Tak harus mencari rival untuk bersaing dalam hal kebaikan, karena dengan senantiasa introspeksi diri kita pun bisa bersaing dengan diri kita sendiri. Caranya, apakah hari ini kondisi kita lebih baik dari hari kemarin? atau sama saja dengan kemarin? bahkan lebih buruk?
Kondisi terbaik apa dalam amal sholih yang pernah kita capai? mengapa hari ini kita tidak mau mengusahakan lebih baik lagi? atau membuat target yang melampaui kondisi terbaik kemarin?
Manusia bersaing akan menyukai dinamisasi dalam kondisi apapun tak kan hanya menggerutu kegelapan namun lebih memilih menyalakan lilin. Mungkin benar, kondisi kita hari ini tak sesuai dengan apa yang kita harapkan namun bukankah masih ada harapan untuk menuju kesempuranaan?
Menuju kesempurnaan bukan berarti kita pasti sempurna. Kesempurnaan yang dimaksud lebih kepada ikhtiar/usaha maksimal yang tengah kita lakukan. Jangan biarkan ketakutan tuk bersaing membunuh harapan.

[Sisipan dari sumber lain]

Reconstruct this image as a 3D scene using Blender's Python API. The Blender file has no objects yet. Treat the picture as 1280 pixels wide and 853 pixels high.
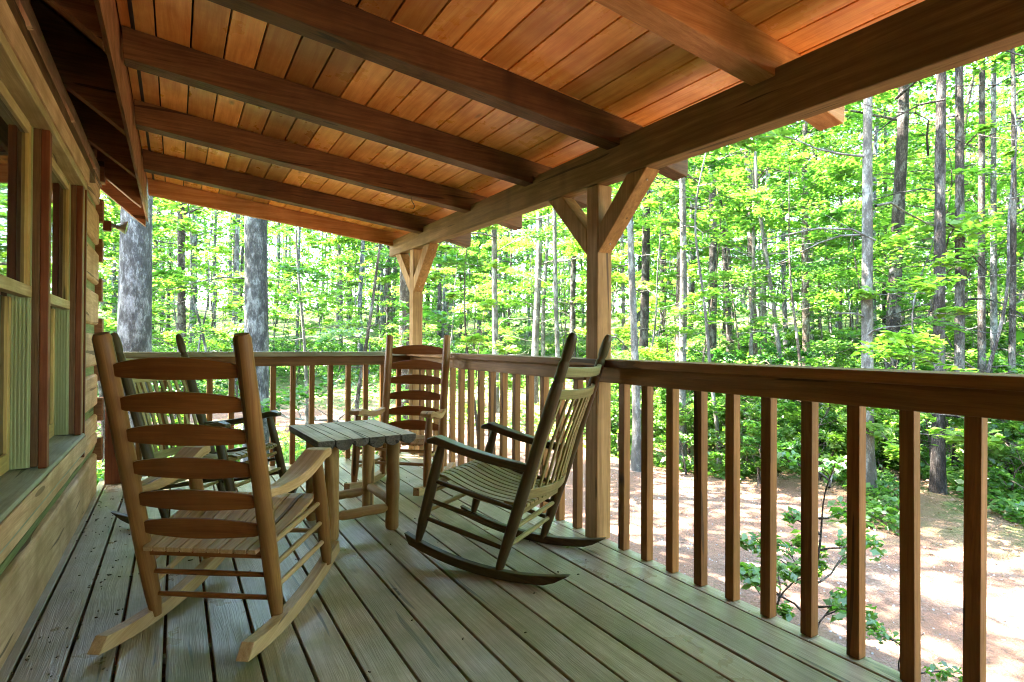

Percayalah, berani bersaing dengan yang terbaik akan memacu adrenalin, pikiran, tenaga, harta dan lain sebagainya kepada satu titik capaian yang sangat jelas yaitu kemenangan. Tengoklah sang pencinta ketika bersaing mendapatkan hati sang pujaannnya, dan kondisi bagi yang bisa menang dan kalah? katanya, kotoran pun terasa coklat. Lompatan usahanya akan melebihi limit kemampuan, bagaikan pelari yang berlari kencang karena sedang dikejar anjing.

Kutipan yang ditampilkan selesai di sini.